#### Requirements
Without changing a character, return the entries, but not the images they hold.

#### Entries shown
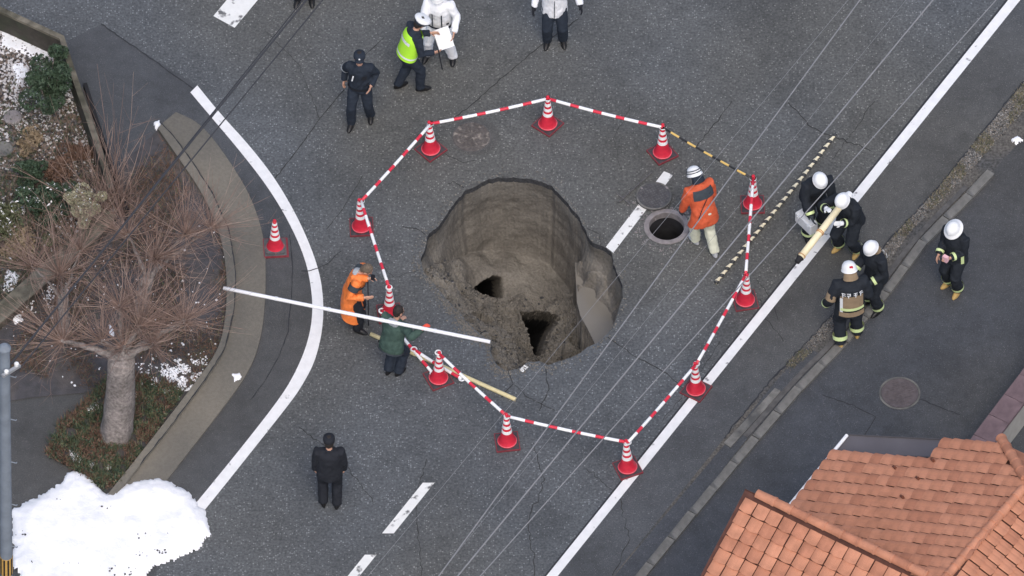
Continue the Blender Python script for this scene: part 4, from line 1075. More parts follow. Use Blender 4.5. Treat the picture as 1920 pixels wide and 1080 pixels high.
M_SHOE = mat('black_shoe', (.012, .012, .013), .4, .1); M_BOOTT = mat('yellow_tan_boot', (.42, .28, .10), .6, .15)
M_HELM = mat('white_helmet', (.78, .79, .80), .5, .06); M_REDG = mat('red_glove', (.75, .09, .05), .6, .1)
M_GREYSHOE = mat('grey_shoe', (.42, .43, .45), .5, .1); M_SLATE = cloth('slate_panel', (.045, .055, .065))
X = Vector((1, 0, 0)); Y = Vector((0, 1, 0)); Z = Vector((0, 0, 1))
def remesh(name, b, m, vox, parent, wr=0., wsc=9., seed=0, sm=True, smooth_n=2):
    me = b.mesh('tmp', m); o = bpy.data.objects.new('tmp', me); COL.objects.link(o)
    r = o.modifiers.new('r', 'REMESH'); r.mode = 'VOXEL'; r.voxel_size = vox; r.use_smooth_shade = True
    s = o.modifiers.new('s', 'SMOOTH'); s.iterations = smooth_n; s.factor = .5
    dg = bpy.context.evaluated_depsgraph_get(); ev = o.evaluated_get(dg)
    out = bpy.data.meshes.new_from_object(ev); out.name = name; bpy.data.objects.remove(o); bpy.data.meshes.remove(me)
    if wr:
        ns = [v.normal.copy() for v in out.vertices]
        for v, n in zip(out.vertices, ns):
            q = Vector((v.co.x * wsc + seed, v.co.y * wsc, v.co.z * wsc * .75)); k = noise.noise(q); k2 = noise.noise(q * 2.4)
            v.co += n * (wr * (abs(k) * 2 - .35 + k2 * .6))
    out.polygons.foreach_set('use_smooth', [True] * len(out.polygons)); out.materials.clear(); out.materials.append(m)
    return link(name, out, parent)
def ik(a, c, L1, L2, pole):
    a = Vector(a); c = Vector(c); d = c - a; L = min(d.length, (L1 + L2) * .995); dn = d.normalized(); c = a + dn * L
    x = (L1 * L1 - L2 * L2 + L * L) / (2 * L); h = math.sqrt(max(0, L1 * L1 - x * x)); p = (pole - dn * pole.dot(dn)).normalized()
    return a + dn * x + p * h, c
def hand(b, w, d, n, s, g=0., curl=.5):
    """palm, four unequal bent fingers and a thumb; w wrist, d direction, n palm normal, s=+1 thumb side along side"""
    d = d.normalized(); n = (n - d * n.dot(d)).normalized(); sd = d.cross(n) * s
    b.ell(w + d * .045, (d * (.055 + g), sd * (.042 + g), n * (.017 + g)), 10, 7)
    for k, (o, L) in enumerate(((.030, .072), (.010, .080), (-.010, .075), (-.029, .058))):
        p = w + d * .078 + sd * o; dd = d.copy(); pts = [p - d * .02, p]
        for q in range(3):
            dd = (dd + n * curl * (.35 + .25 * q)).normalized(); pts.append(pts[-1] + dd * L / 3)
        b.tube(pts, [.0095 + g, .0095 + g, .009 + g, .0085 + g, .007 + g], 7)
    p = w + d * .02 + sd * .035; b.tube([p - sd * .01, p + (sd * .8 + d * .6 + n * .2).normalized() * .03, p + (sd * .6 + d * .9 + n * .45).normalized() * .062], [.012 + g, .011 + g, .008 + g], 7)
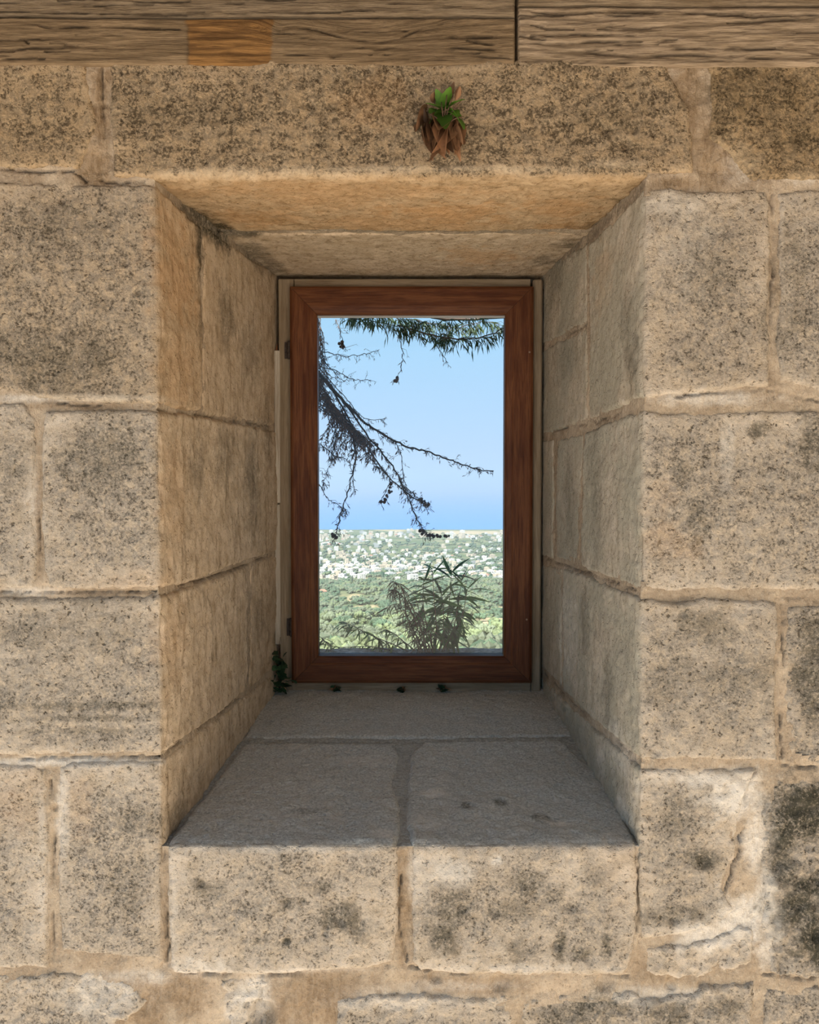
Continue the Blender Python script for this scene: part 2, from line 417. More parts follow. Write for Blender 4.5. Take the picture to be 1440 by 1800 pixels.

#### Solution for this exercise
Continue the Blender Python script for this scene: part 4, from line 1075. More parts follow. Use Blender 4.5. Treat the picture as 1920 pixels wide and 1080 pixels high.
M_SHOE = mat('black_shoe', (.012, .012, .013), .4, .1); M_BOOTT = mat('yellow_tan_boot', (.42, .28, .10), .6, .15)
M_HELM = mat('white_helmet', (.78, .79, .80), .5, .06); M_REDG = mat('red_glove', (.75, .09, .05), .6, .1)
M_GREYSHOE = mat('grey_shoe', (.42, .43, .45), .5, .1); M_SLATE = cloth('slate_panel', (.045, .055, .065))
X = Vector((1, 0, 0)); Y = Vector((0, 1, 0)); Z = Vector((0, 0, 1))
def remesh(name, b, m, vox, parent, wr=0., wsc=9., seed=0, sm=True, smooth_n=2):
    me = b.mesh('tmp', m); o = bpy.data.objects.new('tmp', me); COL.objects.link(o)
    r = o.modifiers.new('r', 'REMESH'); r.mode = 'VOXEL'; r.voxel_size = vox; r.use_smooth_shade = True
    s = o.modifiers.new('s', 'SMOOTH'); s.iterations = smooth_n; s.factor = .5
    dg = bpy.context.evaluated_depsgraph_get(); ev = o.evaluated_get(dg)
    out = bpy.data.meshes.new_from_object(ev); out.name = name; bpy.data.objects.remove(o); bpy.data.meshes.remove(me)
    if wr:
        ns = [v.normal.copy() for v in out.vertices]
        for v, n in zip(out.vertices, ns):
            q = Vector((v.co.x * wsc + seed, v.co.y * wsc, v.co.z * wsc * .75)); k = noise.noise(q); k2 = noise.noise(q * 2.4)
            v.co += n * (wr * (abs(k) * 2 - .35 + k2 * .6))
    out.polygons.foreach_set('use_smooth', [True] * len(out.polygons)); out.materials.clear(); out.materials.append(m)
    return link(name, out, parent)
def ik(a, c, L1, L2, pole):
    a = Vector(a); c = Vector(c); d = c - a; L = min(d.length, (L1 + L2) * .995); dn = d.normalized(); c = a + dn * L
    x = (L1 * L1 - L2 * L2 + L * L) / (2 * L); h = math.sqrt(max(0, L1 * L1 - x * x)); p = (pole - dn * pole.dot(dn)).normalized()
    return a + dn * x + p * h, c
def hand(b, w, d, n, s, g=0., curl=.5):
    """palm, four unequal bent fingers and a thumb; w wrist, d direction, n palm normal, s=+1 thumb side along side"""
    d = d.normalized(); n = (n - d * n.dot(d)).normalized(); sd = d.cross(n) * s
    b.ell(w + d * .045, (d * (.055 + g), sd * (.042 + g), n * (.017 + g)), 10, 7)
    for k, (o, L) in enumerate(((.030, .072), (.010, .080), (-.010, .075), (-.029, .058))):
        p = w + d * .078 + sd * o; dd = d.copy(); pts = [p - d * .02, p]
        for q in range(3):
            dd = (dd + n * curl * (.35 + .25 * q)).normalized(); pts.append(pts[-1] + dd * L / 3)
        b.tube(pts, [.0095 + g, .0095 + g, .009 + g, .0085 + g, .007 + g], 7)
    p = w + d * .02 + sd * .035; b.tube([p - sd * .01, p + (sd * .8 + d * .6 + n * .2).normalized() * .03, p + (sd * .6 + d * .9 + n * .45).normalized() * .062], [.012 + g, .011 + g, .008 + g], 7)
Continue the Blender Python script for this scene: part 2, from line 417. More parts follow. Write for Blender 4.5. Take the picture to be 1440 by 1800 pixels.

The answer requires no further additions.